Scrum isn't perfect, but its an "industry-standard" practice that we can use to get quick buy-in from client stakeholders, and then use to apply even the most basic level of process to these teams.

As an engineer at Google or a freelance developer it never made much sense to me.

But as a manager of remote, distributed, international teams?

It makes a lot of sense.

1 comments

> When we come into client orgs, they typically have no process in place and cannot understand why they're not shipping features.

Sounds familiar.

Back in my consultant days, we would encounter companies that wanted to be “agile”. They’d insist they were waterfall and it wasn’t working.

Truth is, if they’d actually been doing waterfall they’d have been performing far better. Instead, they were just chaos, reacting to one fire after another with no plan to get out.

Additionally, many teams were simply staffed with poor managers and poor engineers. There’s no consulting-fu or process-fu that was going to overcome that. You can’t win horse races with pack mules, my dad (a basketball coach) used to say.

As my current, very pragmatic scrum master told me: we try to cover the failure to plan woth agile and wonder why nothing gets done (or something along that line). Well, now our chaos is agile...
>> But as a manager of remote, distributed, international teams?

> You can’t win horse races with pack mules, my dad (a basketball coach) used to say.

You can boil it down to saying that Scrum is either (a) micromanagement or (b) an admission that your developers and their managers suck.

Fix the problem, instead of slapping a bureaucratic band-aid on that's going to attrit any remaining quality developers.

> Fix the problem, instead of slapping a bureaucratic band-aid on that's going to attrit any remaining quality developers.

I don’t think this is right. It’s like a sports team: your system, your philosophy, your approach matters. Like in basketball, you might utilize the flex motion offense or you might use the Tex Winters’ triangle.

Good teams can succeed with both, but depending on your personnel and what you’re up against, you might find one strategy works better than the others.
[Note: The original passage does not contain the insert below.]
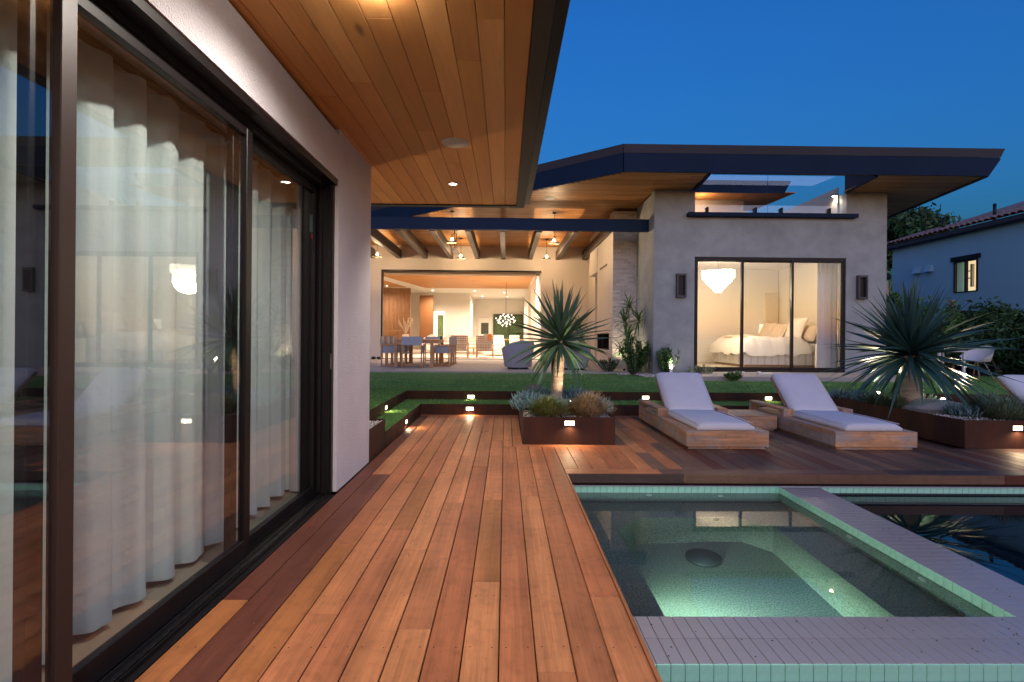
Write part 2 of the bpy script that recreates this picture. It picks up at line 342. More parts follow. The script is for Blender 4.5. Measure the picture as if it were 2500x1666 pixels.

Good teams can succeed with both, but it's billed as a panacea for bad teams.
Do you realize you’re attacking a straw man? Has anyone in this thread said that Agile is a panacea? I think we can agree it is not, nor is anything a panacea.
The response was re: sanedigital's remark that it was a good way to minimally fix (implied) bad teams.

And I've seen it used exactly that way in practice at bad companies.

It's not a strawman if it's lived experience and professed corporate IT strategy at a lot of non-tech companies.